In conclusione, la breve analisi qui esposta, come tutte quelle che aiutano alla comprensione della realtà circostante, hanno per noi un valore determinante quando a queste viene connessa una pratica politica organizzata che sappia, o abbia almeno l’obiettivo di migliorare le condizioni esistenti. Come abbiamo provato a mostrare per mezzo dell’analisi dei flussi studenteschi, se si sviluppa una lettura il più prospettica possibile della realtà che si affronta, allora per ogni pezzetto di questa è possibile immaginare e mettere in atto un tipo di azione adeguata alle condizioni[6].
La messa in movimento di interessi di classe, che è solo una maniera più elegante per definire il concetto di politica, è, in fin dei conti, l’obiettivo ultimo di ogni nostro sforzo teorico.
* Noi Restiamo è un’organizzazione politica di giovani universitari e lavoratori precari che hanno scelto di costruire un’opposizione nelle università e nelle conflittualità metropolitane.
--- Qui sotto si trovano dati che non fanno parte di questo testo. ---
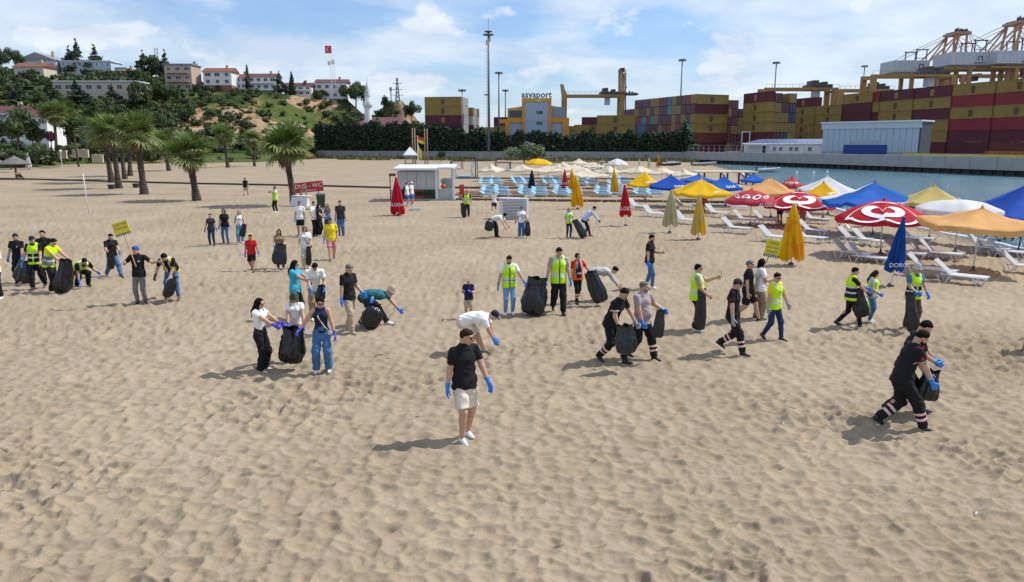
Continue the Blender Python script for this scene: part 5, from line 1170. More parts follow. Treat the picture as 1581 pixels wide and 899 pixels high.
# ---------------- cranes
YEL = mat('crane_yellow', (.33, .185, .05), .55, .14, .4); YLP = mat('crane_pale', (.44, .235, .13), .55, .12, .4); MACH = mat('crane_machinery', (.05, .052, .06), .6, .3, .6); HOUSE = mat('crane_house', (.46, .48, .52), .6, .06, .5); ROPE = mat('crane_rope', (.22, .17, .13), .6, .1)
def rtg(label, p0, p1, ytop, ybot, d, boom=None):
    s = d / FPX; x0, x1 = bx(p0) * d, bx(p1) * d; zt = CAM_H + (223 - ytop) * s - PORT_Z; th = 3.2 * s; o = empty('gantry_crane', (x0, d, PORT_Z), 0, label, 'gantry crane', 'yard gantry cranes'); L = x1 - x0
    for y in (0, 7): q = MB(); q.box((0, y, zt - th), (L, y + 1.4, zt)); q.build('girder', YEL, o)
    for x in (0, L - 1.7):
        for y in (0, 7): q = MB(); q.box((x, y + .02, 0), (x + 1.7, y + 1.38, zt - th)); q.build('leg', YEL, o)
        q = MB(); q.box((x + .1, 1.4, zt - th * 1.9), (x + 1.6, 7, zt - th * 1.2)); q.build('end_beam', YEL, o); q = MB(); q.box((x + .1, -2, 0.3), (x + 1.6, 10, 1.6)); q.build('sill_beam', YEL, o)
    q = MB(); q.box((L * .62, .3, zt + .02), (L * .92, 8, zt + 1.2)); q.box((L * .66, 1, zt + 1.2), (L * .74, 7, zt + 2.6)); q.box((L * .8, 1, zt + 1.2), (L * .86, 6, zt + 2.1)); t = q.build('trolley', MACH, o)
    q = MB()
    for k in range(12): q.bar((L * k / 11, -.2, zt + .02), (L * k / 11, -.2, zt + 1.1), .08)
    q.bar((0, -.2, zt + 1.1), (L, -.2, zt + 1.1), .08); q.build('handrail', YEL, o)
    q = MB(); q.box((L * .70, 2, zt - th - 3), (L * .78, 5, zt - th - .1)); q.build('cab', HOUSE, t)
    return o
rtg('yellow gantry crane above the containers behind the orange framed office', 868, 962, 150, 180, 300)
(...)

La mancanza di un approccio complessivo che inquadrasse le dinamiche del sistema formativo e un contesto di mobilitazioni studentesche conflittuali sempre più ridimensionato, ha fatto nascere l’esigenza di un’analisi politica delle trasformazioni che stanno avvenendo nelle nostre università, presupposto necessario, ma certo non sufficiente senza la pratica e la lotta, per capire come “rompere gli ingranaggi” e mettere in campo un’opposizione reale e di rottura.
Note
[1] Cfr. Noi Restiamo, Giovani a sud della crisi, cap. 3.
[2] Cfr. Noi Restiamo, Dove sta andando l’UniBo?, disponibile nella versione in formato pdf qui: http://noirestiamo.org/2017/03/16/dove-sta-andando-lunibo/.
[3] Cfr. Noi Restiamo, Dove sta andando UniTo?, disponibile nella versione in formato pdf qui: http://noirestiamo.org/2017/11/22/dove-sta-andando-lunito/.
[4]Noi Restiamo, Se viviamo è per camminare sulla testa dei Re, disponibile nella versione in formato pdf qui: http://noirestiamo.org/2019/03/13/viviamo-camminare-sulla-testa-dei-re/.
[5] Al contrario, in cantiere c’è l’edifica del “The Student Hotel”, residenza da 900 euro a camera con piscina e facilities degne di un albergo di lusso, di nuovo, inaccessibile alla maggioranza della popolazione studentesca. Cfr. Noi Restiamo, Dove sta andando la Sapienza?,cap. 5, disponibile nella versione in formato pdf qui: http://noirestiamo.org/2019/03/28/dovestanandolasapienza/.
[6] Un esempio di grande attualità può essere quello dell’“autonomia differenziata”: se è vero che, in ottemperanza al quadro proposto, quest’eventuale manovra andrebbe ad accelerare una divisione del paese già sostanzialmente in atto nella realtà, allora possiamo prevedere l’avvento di un’eventuale, ennesima, riforma dell’università che andrebbe a certificare la spartizione classista delle risorse adibite alla formazione, con un deciso salto di qualità sul piano geografico.